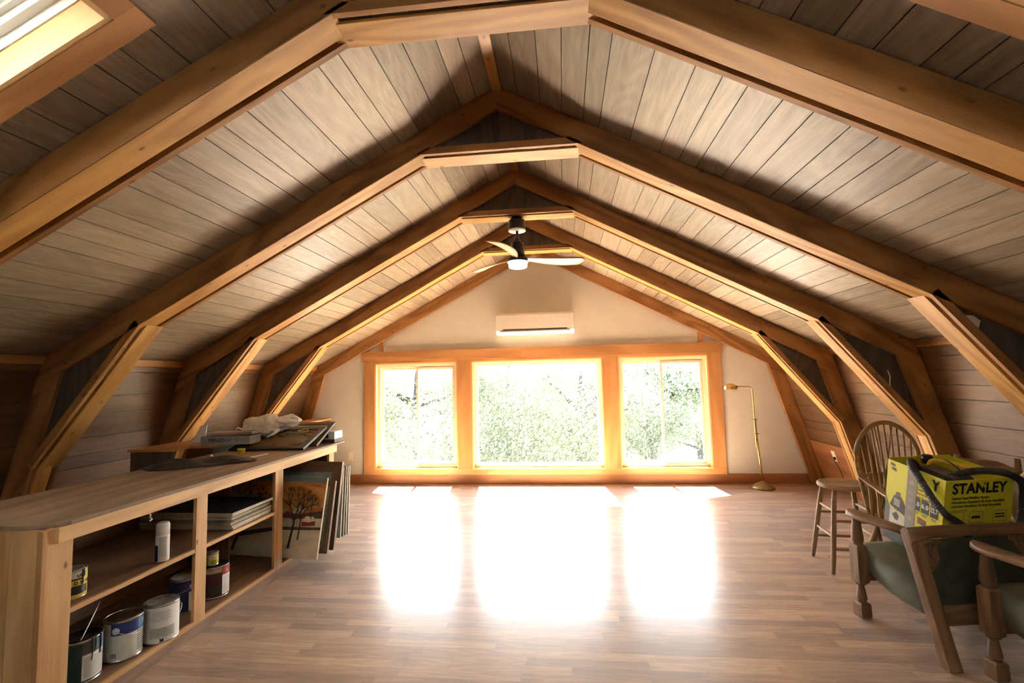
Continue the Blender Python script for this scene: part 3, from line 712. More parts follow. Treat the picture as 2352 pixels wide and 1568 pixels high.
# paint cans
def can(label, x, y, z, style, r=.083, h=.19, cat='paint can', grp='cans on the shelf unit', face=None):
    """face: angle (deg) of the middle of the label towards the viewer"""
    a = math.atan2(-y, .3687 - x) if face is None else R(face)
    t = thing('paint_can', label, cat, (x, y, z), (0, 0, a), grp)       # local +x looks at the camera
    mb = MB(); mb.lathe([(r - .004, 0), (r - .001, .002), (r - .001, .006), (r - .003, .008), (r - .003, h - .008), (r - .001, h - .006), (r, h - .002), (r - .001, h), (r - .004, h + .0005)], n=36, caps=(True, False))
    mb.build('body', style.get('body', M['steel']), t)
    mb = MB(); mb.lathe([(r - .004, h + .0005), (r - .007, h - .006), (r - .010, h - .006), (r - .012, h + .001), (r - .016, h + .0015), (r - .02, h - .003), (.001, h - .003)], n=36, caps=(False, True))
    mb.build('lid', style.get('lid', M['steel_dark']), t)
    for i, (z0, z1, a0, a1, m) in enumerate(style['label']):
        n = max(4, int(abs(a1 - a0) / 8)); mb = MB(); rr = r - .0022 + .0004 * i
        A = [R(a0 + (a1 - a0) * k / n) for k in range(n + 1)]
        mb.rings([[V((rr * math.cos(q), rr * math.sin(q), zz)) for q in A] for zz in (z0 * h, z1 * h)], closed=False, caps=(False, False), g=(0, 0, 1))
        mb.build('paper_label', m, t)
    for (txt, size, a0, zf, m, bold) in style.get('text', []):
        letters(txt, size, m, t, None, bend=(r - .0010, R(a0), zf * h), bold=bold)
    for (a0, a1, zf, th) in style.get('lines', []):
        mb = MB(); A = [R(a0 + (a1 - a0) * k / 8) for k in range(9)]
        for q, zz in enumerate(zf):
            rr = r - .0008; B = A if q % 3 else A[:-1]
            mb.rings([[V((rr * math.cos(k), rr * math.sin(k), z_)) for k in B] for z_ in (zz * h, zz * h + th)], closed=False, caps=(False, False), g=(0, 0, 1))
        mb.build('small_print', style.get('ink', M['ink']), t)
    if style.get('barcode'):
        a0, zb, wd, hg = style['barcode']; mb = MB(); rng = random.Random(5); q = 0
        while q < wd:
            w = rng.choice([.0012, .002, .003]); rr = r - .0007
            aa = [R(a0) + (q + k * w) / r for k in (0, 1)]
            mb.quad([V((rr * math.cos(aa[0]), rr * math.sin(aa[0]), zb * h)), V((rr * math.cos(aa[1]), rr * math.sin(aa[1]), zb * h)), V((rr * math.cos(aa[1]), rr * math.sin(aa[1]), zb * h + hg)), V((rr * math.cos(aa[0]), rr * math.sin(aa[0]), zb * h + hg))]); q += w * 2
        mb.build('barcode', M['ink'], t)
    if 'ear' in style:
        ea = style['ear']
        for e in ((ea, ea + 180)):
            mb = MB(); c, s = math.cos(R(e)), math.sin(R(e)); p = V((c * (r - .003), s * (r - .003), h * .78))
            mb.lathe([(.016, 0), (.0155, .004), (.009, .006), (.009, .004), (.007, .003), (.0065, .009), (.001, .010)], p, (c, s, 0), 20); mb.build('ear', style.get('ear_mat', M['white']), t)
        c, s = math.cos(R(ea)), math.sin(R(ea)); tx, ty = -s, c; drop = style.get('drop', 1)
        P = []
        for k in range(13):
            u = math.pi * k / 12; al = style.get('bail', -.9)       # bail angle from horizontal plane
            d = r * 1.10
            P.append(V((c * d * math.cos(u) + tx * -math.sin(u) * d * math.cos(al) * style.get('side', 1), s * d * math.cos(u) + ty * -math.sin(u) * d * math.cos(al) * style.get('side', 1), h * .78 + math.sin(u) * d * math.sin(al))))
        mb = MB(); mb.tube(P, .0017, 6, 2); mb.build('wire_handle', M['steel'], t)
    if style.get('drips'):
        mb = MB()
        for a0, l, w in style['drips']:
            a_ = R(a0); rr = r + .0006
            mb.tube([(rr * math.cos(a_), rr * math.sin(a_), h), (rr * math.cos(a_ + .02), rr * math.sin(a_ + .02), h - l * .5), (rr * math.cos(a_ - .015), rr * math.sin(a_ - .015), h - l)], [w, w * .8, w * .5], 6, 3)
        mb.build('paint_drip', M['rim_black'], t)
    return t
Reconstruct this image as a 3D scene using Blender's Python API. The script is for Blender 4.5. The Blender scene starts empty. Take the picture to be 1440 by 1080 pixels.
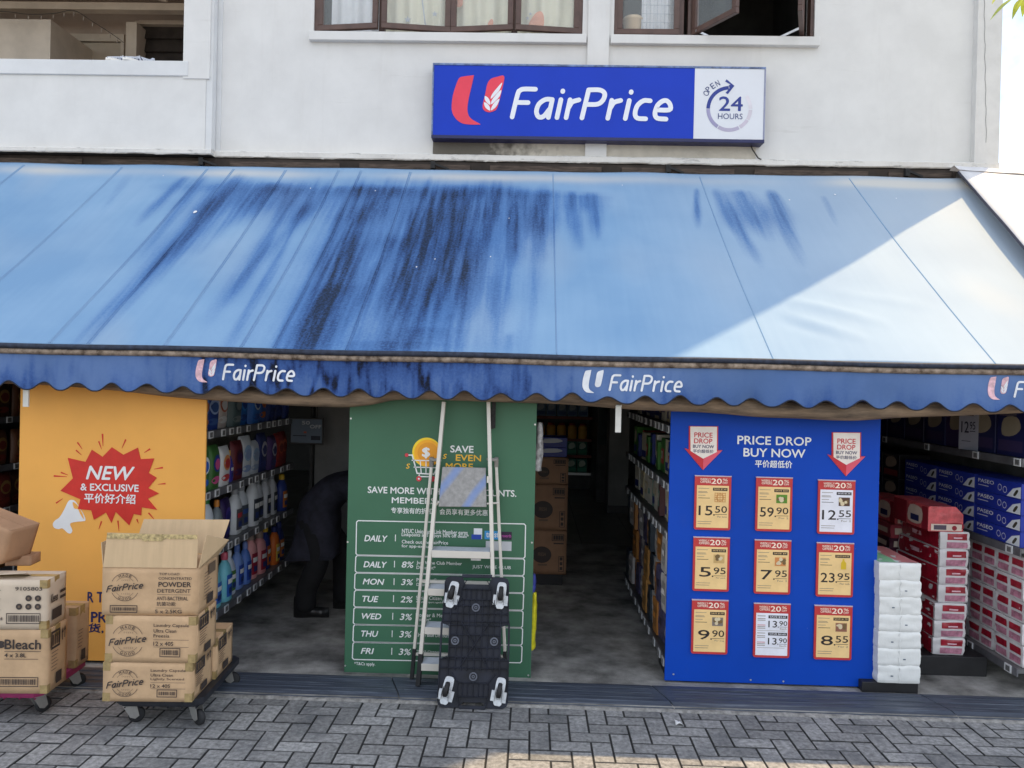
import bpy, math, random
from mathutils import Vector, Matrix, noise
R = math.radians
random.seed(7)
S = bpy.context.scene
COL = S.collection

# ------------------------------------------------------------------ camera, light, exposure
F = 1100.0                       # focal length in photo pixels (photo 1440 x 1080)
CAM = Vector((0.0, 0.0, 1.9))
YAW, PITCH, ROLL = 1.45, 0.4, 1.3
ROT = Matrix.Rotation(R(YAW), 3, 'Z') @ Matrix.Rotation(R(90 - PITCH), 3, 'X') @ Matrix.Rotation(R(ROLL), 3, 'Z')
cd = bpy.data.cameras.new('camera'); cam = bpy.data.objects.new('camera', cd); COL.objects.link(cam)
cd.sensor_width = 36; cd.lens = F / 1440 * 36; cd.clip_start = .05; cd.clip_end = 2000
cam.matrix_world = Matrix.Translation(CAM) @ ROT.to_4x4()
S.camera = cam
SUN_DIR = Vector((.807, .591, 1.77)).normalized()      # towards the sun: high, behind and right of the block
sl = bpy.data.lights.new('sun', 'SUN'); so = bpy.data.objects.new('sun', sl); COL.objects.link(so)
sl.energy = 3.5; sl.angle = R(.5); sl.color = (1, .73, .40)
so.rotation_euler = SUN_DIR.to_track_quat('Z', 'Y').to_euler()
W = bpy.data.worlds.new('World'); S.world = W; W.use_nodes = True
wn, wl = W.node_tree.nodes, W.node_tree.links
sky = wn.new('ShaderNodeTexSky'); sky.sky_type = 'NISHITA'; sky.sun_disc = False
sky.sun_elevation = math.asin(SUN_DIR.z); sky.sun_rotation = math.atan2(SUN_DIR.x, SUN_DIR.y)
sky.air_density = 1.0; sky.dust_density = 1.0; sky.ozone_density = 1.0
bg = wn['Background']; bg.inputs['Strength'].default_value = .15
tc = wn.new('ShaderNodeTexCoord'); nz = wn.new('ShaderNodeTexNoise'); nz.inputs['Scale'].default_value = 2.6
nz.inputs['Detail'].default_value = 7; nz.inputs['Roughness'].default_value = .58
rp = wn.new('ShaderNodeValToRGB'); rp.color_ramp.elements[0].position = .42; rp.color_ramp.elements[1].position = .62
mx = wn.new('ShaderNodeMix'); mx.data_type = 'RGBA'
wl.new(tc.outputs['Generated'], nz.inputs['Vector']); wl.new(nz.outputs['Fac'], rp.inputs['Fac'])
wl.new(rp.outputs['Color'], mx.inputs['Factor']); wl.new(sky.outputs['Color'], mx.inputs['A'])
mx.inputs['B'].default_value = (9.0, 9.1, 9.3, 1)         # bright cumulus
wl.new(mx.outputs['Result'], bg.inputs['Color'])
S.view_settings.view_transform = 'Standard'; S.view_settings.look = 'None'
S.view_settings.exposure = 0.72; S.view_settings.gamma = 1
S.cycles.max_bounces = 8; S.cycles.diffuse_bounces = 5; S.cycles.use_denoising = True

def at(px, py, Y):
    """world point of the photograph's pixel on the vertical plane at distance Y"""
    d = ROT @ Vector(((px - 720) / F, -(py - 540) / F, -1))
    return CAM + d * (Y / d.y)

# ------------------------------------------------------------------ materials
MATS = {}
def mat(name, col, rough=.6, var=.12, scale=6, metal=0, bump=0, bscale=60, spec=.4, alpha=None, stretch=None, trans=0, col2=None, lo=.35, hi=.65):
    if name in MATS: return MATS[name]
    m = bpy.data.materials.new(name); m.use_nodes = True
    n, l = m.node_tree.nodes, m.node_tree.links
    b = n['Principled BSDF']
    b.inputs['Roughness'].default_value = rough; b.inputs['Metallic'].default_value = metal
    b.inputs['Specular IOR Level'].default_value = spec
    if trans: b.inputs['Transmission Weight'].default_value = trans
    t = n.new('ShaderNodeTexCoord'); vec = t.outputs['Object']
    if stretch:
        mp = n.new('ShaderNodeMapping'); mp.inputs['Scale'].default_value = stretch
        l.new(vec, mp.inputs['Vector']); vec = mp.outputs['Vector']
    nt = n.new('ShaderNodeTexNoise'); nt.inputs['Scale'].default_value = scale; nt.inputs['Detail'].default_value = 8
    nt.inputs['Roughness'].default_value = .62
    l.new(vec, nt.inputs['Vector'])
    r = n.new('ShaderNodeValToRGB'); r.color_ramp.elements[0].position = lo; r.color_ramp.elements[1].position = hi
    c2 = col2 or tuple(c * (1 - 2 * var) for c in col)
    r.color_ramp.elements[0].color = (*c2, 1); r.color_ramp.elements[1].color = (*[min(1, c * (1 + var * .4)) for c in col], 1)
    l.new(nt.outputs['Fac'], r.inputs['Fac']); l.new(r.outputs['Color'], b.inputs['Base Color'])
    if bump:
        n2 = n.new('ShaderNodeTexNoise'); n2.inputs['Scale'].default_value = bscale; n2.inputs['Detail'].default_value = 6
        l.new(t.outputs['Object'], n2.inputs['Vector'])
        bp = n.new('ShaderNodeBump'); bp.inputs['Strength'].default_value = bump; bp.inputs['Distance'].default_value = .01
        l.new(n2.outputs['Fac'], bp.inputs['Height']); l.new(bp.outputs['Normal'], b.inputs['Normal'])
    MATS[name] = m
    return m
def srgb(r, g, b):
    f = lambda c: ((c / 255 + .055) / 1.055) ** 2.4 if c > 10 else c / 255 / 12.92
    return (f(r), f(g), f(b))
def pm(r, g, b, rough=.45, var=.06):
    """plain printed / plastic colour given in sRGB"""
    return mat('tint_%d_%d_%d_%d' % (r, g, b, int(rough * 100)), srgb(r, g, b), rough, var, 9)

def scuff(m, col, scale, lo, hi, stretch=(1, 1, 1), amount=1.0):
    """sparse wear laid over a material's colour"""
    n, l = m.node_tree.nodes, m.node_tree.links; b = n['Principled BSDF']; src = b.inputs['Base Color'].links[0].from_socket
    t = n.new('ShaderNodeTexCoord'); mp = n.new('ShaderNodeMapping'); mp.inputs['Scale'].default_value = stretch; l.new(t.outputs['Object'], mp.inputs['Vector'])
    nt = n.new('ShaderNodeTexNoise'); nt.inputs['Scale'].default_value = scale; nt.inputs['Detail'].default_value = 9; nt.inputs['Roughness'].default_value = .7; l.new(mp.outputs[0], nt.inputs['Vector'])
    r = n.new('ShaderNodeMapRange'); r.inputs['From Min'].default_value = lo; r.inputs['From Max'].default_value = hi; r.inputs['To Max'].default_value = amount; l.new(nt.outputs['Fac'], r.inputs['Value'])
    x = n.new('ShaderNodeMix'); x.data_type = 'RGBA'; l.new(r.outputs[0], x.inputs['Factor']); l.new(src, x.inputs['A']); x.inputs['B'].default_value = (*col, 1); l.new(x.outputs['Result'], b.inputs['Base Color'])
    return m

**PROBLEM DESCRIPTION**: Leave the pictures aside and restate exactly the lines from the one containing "Reconstruct this image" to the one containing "COL = S.collection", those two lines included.

**THE REPLY**:
Reconstruct this image as a 3D scene using Blender's Python API. The script is for Blender 4.5. The Blender scene starts empty. Take the picture to be 1440 by 1080 pixels.
import bpy, math, random
from mathutils import Vector, Matrix, noise
R = math.radians
random.seed(7)
S = bpy.context.scene
COL = S.collection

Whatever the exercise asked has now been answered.